29. Though the respondent no. 1, by relying on the relieving order dated 29.07.2015, has vehemently urged that the petitioner‟s service with respondent no. 1 came to an end with effect from 29.07.2015 itself, the aforesaid clause of the respondent no. 1‟s own rules does not support this plea. On the other hand, the aforesaid clause clearly provides that during the period of lien, a permanent employee of respondent no.1 should either revert back to respondent no. 1 or resign from the post at the end of the said period. Thus, if the employee who retained the lien in respondent no.1 has an obligation either to return during the period of lien, or is to be treated as having resigned at the end of the said period, this would clearly indicate that the service of an employee of respondent no. 1 during the period when he/she holds a lien with respondent no. 1, is to be treated in his service period with respondent no. 1.

30. I have also considered the decision of the Madras High Court in V.Sekar (supra) and find that the same, while making a passing reference to the specific question raised in the present petition, does not really decide the said issue. The same therefore does not in any manner forward the case of the respondent.

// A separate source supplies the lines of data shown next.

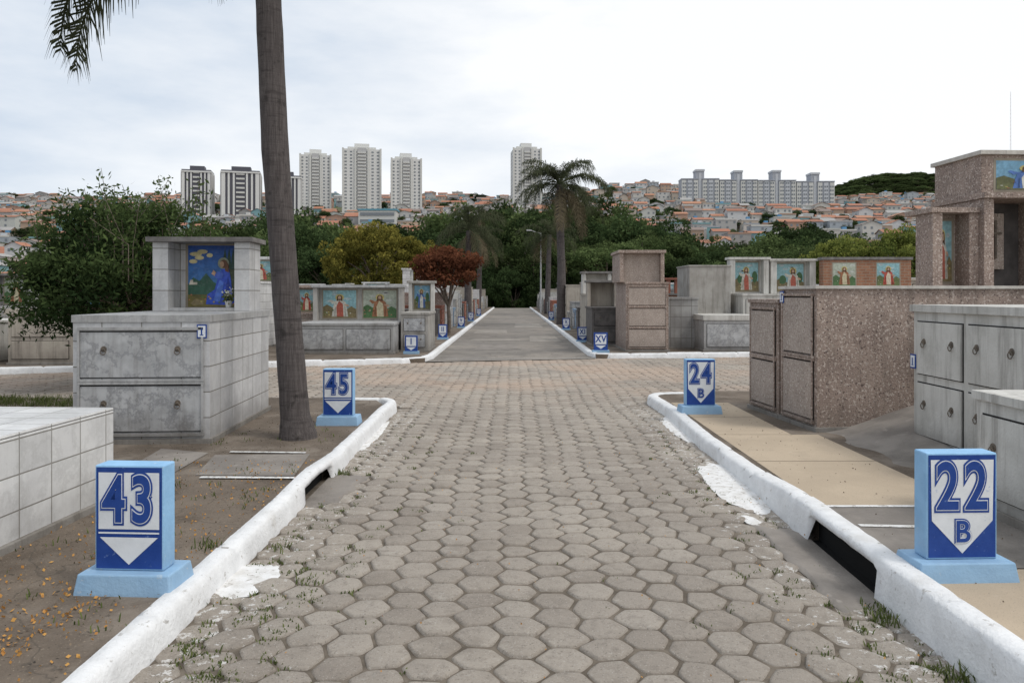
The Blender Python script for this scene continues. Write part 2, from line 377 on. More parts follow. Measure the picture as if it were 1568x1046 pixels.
# ------------------------------------------------------------------ kerbs
def kerb(name,path,side,hf,gaps=(),w=.17,mat=WHITE):
    pts=[]
    for i in range(len(path)-1):
        p,q=Vector(path[i]),Vector(path[i+1]); n=max(1,int((q-p).length/.045))
        for k in range(n): pts.append(p.lerp(q,k/n))
    pts.append(Vector(path[-1])); mb=MB(); prev=None; s=0; 
    for i,p in enumerate(pts):
        if i: s+=(p-pts[i-1]).length
        d=(pts[min(i+1,len(pts)-1)]-pts[max(i-1,0)]).normalized(); nrm=Vector((-d.y,d.x))*side
        gap=any(g0<p.y<g1 for g0,g1 in gaps)
        blk=math.floor(s/.95); off=.010*nz(blk*7.3,1.1); hz=.012*nz(blk*5.7,8.1)
        h=hf(p.y)+hz; j=lambda k:off+.009*nz(s*2.3,k,5)+.008*nz(s*9,k,2)
        dip=.022 if (s%.95)<.05 else 0
        prof=[(-.01+j(0),-.09),(.006+j(1),h*.6),(.018+j(2)+dip*.5,h-.018-dip),(.035+j(3),h-dip+j(7)*.5),(w-.02,h-dip+j(8)*.5),(w+j(4),h-.02),(w+.01,.02)]
        if gap: prof=[(.05,h-.055),(.010+j(1),h-.05),(.016+j(2),h-.02),(.035+j(3),h+j(7)*.4),(w-.02,h+j(8)*.4),(w+j(4),h-.02),(w+.01,.02)]
        row=[(p.x+nrm.x*o,p.y+nrm.y*o,z) for o,z in prof]
        if prev:
            for k in range(6):
                mb.poly([prev[k],prev[k+1],row[k+1],row[k]] if side<0 else [prev[k],row[k],row[k+1],prev[k+1]],mat)
        else: mb.poly(row,mat)
        prev=row
    mb.poly(prev,mat)
    return mb.obj(name,smooth=True,merge=True)
hl=lambda y:.125+.05*math.exp(-((y-6.4)/.7)**2)
hr=lambda y:.125+.06*ss(6.6,5.2,y)
arcL=[(LX-.35+.35*math.cos(t),10.6+.5*math.sin(t)) for t in [0,.35,.7,1.05,1.4,1.8]]
kerb('white_kerb',[(LX,-4),(LX-.02,5),(LX+.02,7),(LX-.02,10)]+arcL+[(LX-.9,11.1)],1,hl,gaps=[(5.95,6.75)],w=.145)
arcR=[(RX+.4-.4*math.cos(t),11.2+.5*math.sin(t)) for t in [0,.4,.8,1.2,1.57]]
kerb('white_kerb',[(RX,-4),(RX,4),(RX+.03,6),(RX-.02,8),(RX+.05,10)]+arcR+[(RX+.9,11.75)],-1,hr,gaps=[(4.2,5.15)],w=.165)
kerb('white_kerb',[(-60,farL(-60)),(-14,farL(-14)),(-2.6,farL(-2.6)-.1),(-2.1,farL(-2)+.15),(-1.98,18.9),(-1.98,30),(-2.0,86)],1,lambda y:.125)
kerb('white_kerb',[(60,farR(14)),(14,farR(14)),(2.5,farR(2.5)-.05),(2.1,19.3),(2.0,20),(2.0,86)],-1,lambda y:.125)
for nme,x0,x1,y0,y1 in (('drain_inlet_shade',LX-.105,LX-.092,5.9,6.8),('drain_inlet_shade',RX+.105,RX+.118,4.15,5.2)):
    mb=MB(); mb.box(x0,x1,y0,y1,-.1,.12,VOID_SHADE)  # black panel behind the kerb gap paints the drain's inner darkness
    xa,xb=(x0,x0+.10) if x0<0 else (x1-.10,x1)
    mb.box(min(xa,xb),max(xa,xb),y0,y1,-.13,-.055 if x0>0 else -.03,VOID_SHADE)
    mb.obj(nme)
def apron(pts,ex):
    mb=MB(); 
    n=12
    for i in range(n):
        for j in range(n):
            q=[]
            for (u,v) in ((i,j),(i+1,j),(i+1,j+1),(i,j+1)):
                u/=n; v/=n; e=u if ex=='l' else 1-u
                x=lerp(lerp(pts[0][0],pts[1][0],u),lerp(pts[3][0],pts[2][0],u),v)+.05*e*nz(u*5,v*5,pts[0][0]); y=lerp(lerp(pts[0][1],pts[1][1],u),lerp(pts[3][1],pts[2][1],u),v)+.04*nz(u*5,v*5,7)
                q.append((x,y,roadz(x,y)+.014+.002*nz(x*6,y*6)-(.022 if e>.99 or v in (0,1) else 0)))
            mb.poly(q,CONC)
    mb.obj('drain_apron',smooth=True,merge=True)
apron([(1.76,4.0),(2.045,3.95),(2.06,5.45),(1.74,5.55)],'r')
apron([(-1.65,5.85),(-1.38,5.95),(-1.30,6.85),(-1.65,6.95)],'l')

def blob(cx,cy,rx,ry,seed,z=.010):
    n=90; pts=[]
    for k in range(n):
        t=k*2*math.pi/n; r=1+.28*nz(math.cos(t)*1.3,math.sin(t)*1.3,seed)+.07*nz(math.cos(t)*6,math.sin(t)*6,seed)+.03*nz(math.cos(t)*16,math.sin(t)*16,seed)
        pts.append((cx+rx*r*math.cos(t),cy+ry*r*math.sin(t)))
    mb=MB()
    for rg in range(4):
        a0,a1=rg/4,(rg+1)/4
        for k in range(n):
            P=[]
            for (kk,s_) in ((k,a0),((k+1)%n,a0),((k+1)%n,a1),(k,a1)):
                x=cx+(pts[kk][0]-cx)*s_; y=cy+(pts[kk][1]-cy)*s_
                P.append((x,y,roadz(x,y)+z-(.010 if s_==1 else 0)+.002*nz(x*8,y*8)))
            if a0==0: P=[P[0],P[2],P[3]]
            mb.poly(P,WHITE2)
    return mb.obj('spilled_whitewash',smooth=True,merge=True)
blob(-1.60,4.38,.23,.28,1.3)
blob(1.92,6.55,.24,.72,5.1); blob(1.78,5.6,.07,.12,7.7); blob(2.02,9.2,.13,.9,3.3); blob(-1.64,8.8,.08,1.0,4.4)

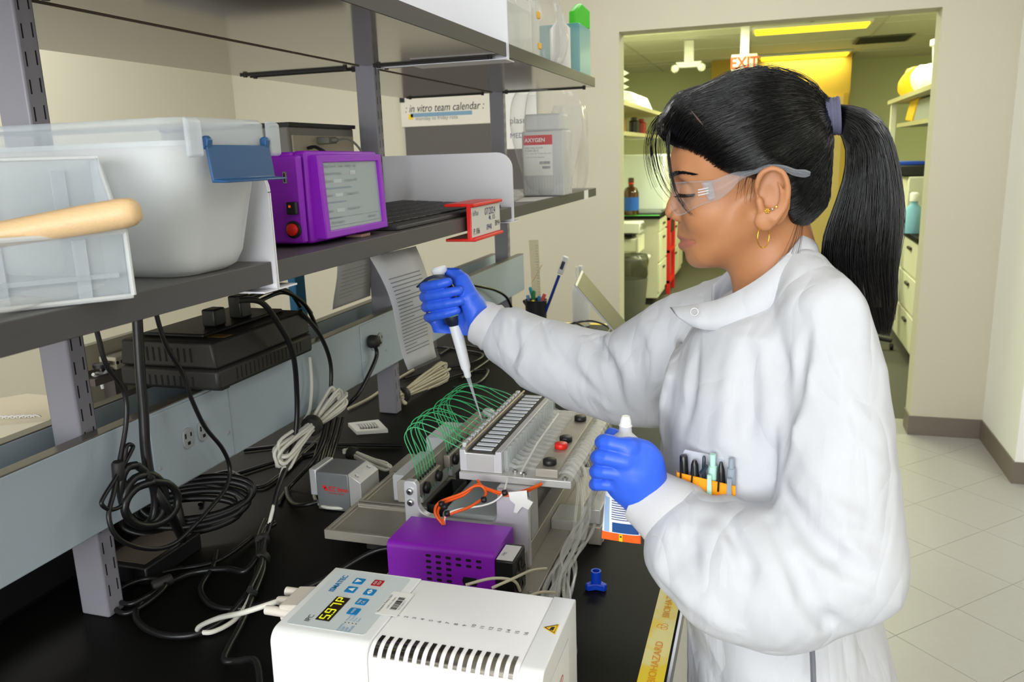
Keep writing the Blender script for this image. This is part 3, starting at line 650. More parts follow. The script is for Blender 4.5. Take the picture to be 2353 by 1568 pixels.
m_bl = mat('board_tape_blue', (120, 156, 182), .6); m_ye = mat('board_tape_yellow', (240, 205, 30), .6)
q0, q1 = wbx(944, 270), wbx(1085, 263)
decal('tape_line', q0, (1, 0, 0), (0, 0, 1), q1[0]-q0[0], .022, m_bl, t, .001); decal('tape_line', wbx(939, 275), (1, 0, 0), (0, 0, 1), .03, .03, m_ye, t, .001)
text('monday to friday rota', wbx(955, 277), (1, 0, 0), (0, 0, 1), .03, m_inkg, t)
decal('magnet', wbx(919, 236), (1, 0, 0), (0, 0, 1), .03, .03, m_ink, t, .004); decal('tape_line', wbx(926, 218)+np.array([0, 0, .19]), (1, 0, 0), (0, 0, 1), .05, .35, m_ye, t, .001)
for k in range(2): decal('tape_line', (q0[0], 4.5515, 2.05+.27*k), (1, 0, 0), (0, 0, 1), q1[0]-q0[0], .035, m_bl, t, .001)
m_dkb = mat('tack_panel_grey', (92, 88, 86), .7, var=.04, vscale=40)
pz0 = at(1195, 436, Y=4.56)[2]
tp = mk('tack_panel', B().box(x0+.02, at(1226, 400, Y=4.555)[0], 4.55, 4.569, pz0-.02, z0-.003), m_dkb, None, bevel=.002); tag(tp, 'dark grey tack panel on the far wall below the whiteboard', 'panel')
pa = at(1168, 248, Y=4.53); pb = at(1192, 342, Y=4.53)
t = thing('note_sheet', 'paper note with purple writing pinned beside the far upright', 'paper', (pa[0]+.1, 4.545, pb[2])); mk('sheet', B().box(pa[0]-.05, pa[0]+.16, 4.546, 4.5475, pb[2], pa[2]+.1), m_paper, t, False)
text('plasma', (pa[0], 4.5455, pb[2]+.14), (1, 0, 0), (0, 0, 1), .05, m_ink, t); text('MEDIUM', (pa[0], 4.5455, pb[2]+.06), (1, 0, 0), (0, 0, 1), .04, m_inkb, t)
# UPS on the raceway
t = thing('power_backup', 'black slotted battery backup unit sitting on the raceway under the shelf', 'power supply', (-.88, 1.14, RZ1))
UZ = RZ1+.0020; m_ups = mat('ups_black', (38, 36, 35), .5, var=.1, vscale=60)
mk('base', B().box(-.972, -.788, 1.0, 1.272, UZ+.004, UZ+.038), m_ups, t, bevel=.006)
mk('cover', B().prism([(-.970, 1.002, UZ+.0385), (-.790, 1.002, UZ+.0385), (-.796, 1.002, UZ+.080), (-.964, 1.002, UZ+.080)], (0, .268, 0)), m_ups, t, bevel=.004)
mk('outlet_deck', B().box(-.945, -.83, 1.03, 1.25, UZ+.080, UZ+.086), m_black, t, bevel=.002)
mk('amber_strip', B().box(-.84, -.80, 1.04, 1.06, UZ+.0801, UZ+.0806), mat('amber_dark', (130, 96, 30), .4), t, False)
sl = None
for i in range(17):
    p = (0, 1.045+.0115*i, 0)
    if sl is None: sl = mk('vent_slot', B().box(-.7884, -.7878, 1.045, 1.048, UZ+.012, UZ+.031), m_slot, t, False)
    else: put(sl, (0, .0115*i, 0))
sl = None
for i in range(10):
    if sl is None: sl = mk('vent_slot', B().box(-.940, -.937, .9994, 1.0002, UZ+.010, UZ+.026), m_slot, t, False); s3 = mk('vent_slot', B().box(-.940, -.937, 1.0014, 1.0026, UZ+.048, UZ+.070), m_slot, t, False)
    else: put(sl, (.0115*i, 0, 0)); put(s3, (.0115*i, 0, 0))
for x in (-.955, -.81): mk('foot', B().box(x-.01, x+.01, 1.02, 1.04, RZ1+.0016, UZ+.004), m_blackm, t, False)
mk('plug', B().box(-.87, -.845, 1.08, 1.11, UZ+.086, UZ+.115), m_black, t, bevel=.003); mk('plug', B().box(-.87, -.845, 1.15, 1.18, UZ+.086, UZ+.125), m_black, t, bevel=.003)
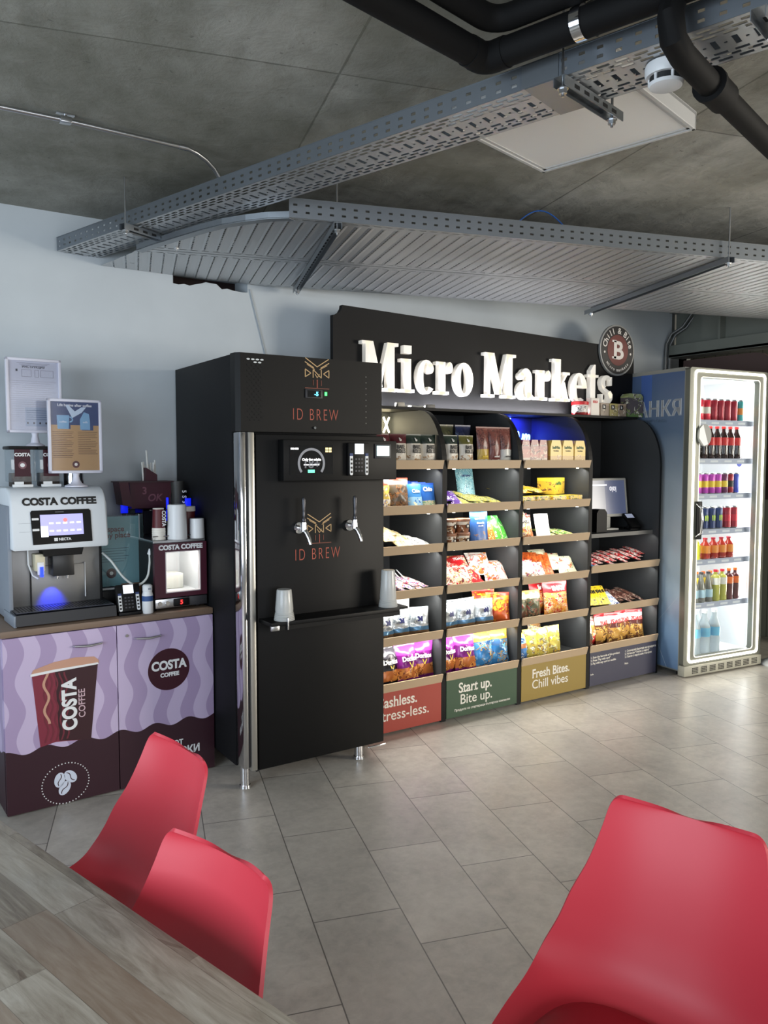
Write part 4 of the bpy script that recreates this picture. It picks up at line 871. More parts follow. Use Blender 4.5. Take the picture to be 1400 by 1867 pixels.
top_item('cable_adapter', bb.mesh('adapter', 40), 2.62, 3.775, 'small cable and adapter lying on top of the leftmost unit', 'adapter')

# ================================================================== BLACK TAP FRIDGE
BX, BYF = 1.384, 3.28
t = thing('tap_fridge', 'tall black drinks tap fridge with two chrome taps and aluminium edge post', 'fridge', (BX, BYF, 0))
O = Matrix.Translation((-BX, -BYF, 0))
FB = pm('fridge_black', (8, 8, 9), 0.5, spec=.25); FS = pm('fridge_side', (16, 17, 20), 0.6, spec=.25)
b = MB(); b.box(1.386, 2.16, 3.345, 4.10, 0.09, 1.97, FS, .004, O); b.build('body', t, 30)
b = MB(); b.prism([(1.384, 3.35), (1.384, 3.30), (1.402, 3.28), (2.145, 3.28), (2.16, 3.30), (2.16, 3.35)], 1.625, 1.972, FB, 'xy', O)
HOLE = pm('grille_dark', (6, 6, 7), .8); HL = pm('grille_painted_light', (214, 218, 220), .5)  # pale ovals: brightness seen through the top grille rows, painted as colour
for r in range(22):
    for k in range(4 if r % 2 == 0 else 3):
        x = 1.440 + k * .022 + (0 if r % 2 == 0 else .011); z = 1.945 - r * .0128
        m = HL if r < 2 and not (r == 1 and k == 0) else HOLE
        b.prism([(x + .0085 * cos(a * pi / 4), z + .0038 * sin(a * pi / 4)) for a in range(8)], 3.2785, 3.28, m, 'xz', O)
for r in range(9): b.prism([(2.055 + .003 * cos(a * pi / 3), 1.90 - r * .028 + .003 * sin(a * pi / 3)) for a in range(6)], 3.2788, 3.28, pm('dot_grey', (110, 108, 104), .5), 'xz', O)
GOLD = pm('logo_gold', (206, 172, 124), .5); RUST = pm('logo_rust', (176, 84, 66), .5); RUST2 = pm('logo_brown', (132, 70, 54), .5)
def owl_logo(b, cx, z0, s, y):
    """emblem of thin bars: brow chevrons, triangle eyes, centre mark, base line"""
    def ln(p, q, m, w=.030):
        P, Q = Vector((p[0], p[1])), Vector((q[0], q[1])); d = (Q - P).normalized(); n_ = Vector((-d.y, d.x)) * w / 2
        b.prism([(cx + v.x * s, z0 + v.y * s) for v in (P + n_, Q + n_, Q - n_, P - n_)], y - .0012, y, m, 'xz', O)
    for k in (-1, 1):
        ln((0, .70), (k * .48, 1.0), GOLD); ln((k * .14, .66), (k * .5, .86), GOLD)
        ln((k * .10, .6), (k * .42, .77), GOLD, .02)
        A, B_, C_ = (k * .49, .32), (k * .49, .60), (k * .26, .46); ln(A, B_, GOLD); ln(B_, C_, GOLD); ln(C_, A, GOLD)
        ln((k * .17, .30), (k * .17, .60), GOLD)
        ln((k * .17, .02), (k * .17, .22), RUST2, .02); ln((k * .0, .30), (k * .09, .44), GOLD, .022)
    ln((-.17, .60), (.17, .30), GOLD); ln((0, -.06), (0, .24), RUST, .03); ln((-.5, -.08), (.5, -.08), RUST2, .025)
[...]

31. Thus, looked at from any angle, I have no hesitation in holding that that the petitioner is justified in claiming his terminal benefits from respondent no. 1 by counting his service till 28.07.2016. In the light of my aforesaid conclusion, I do not deem it necessary to deal with the petitioner‟s plea that Fundamental Rules 13 & 14 are applicable to the employees of respondent no. 1 or with the decision State of Rajasthan vs. S.N. Tiwari, (2009) 4 SCC 700, relied upon by the learned counsel for the petitioner.

32. For the aforesaid reasons, the writ petition is allowed. The communication dated 28.08.2018, issued by respondent no. 1 is, accordingly quashed and the respondent no. 1 is directed to release within 8 weeks, all the terminal benefits of the petitioner by counting his service till 28.07.2016. In case the benefits are not released within the aforesaid period, the petitioner will also be entitled to claim interest @8% per annum.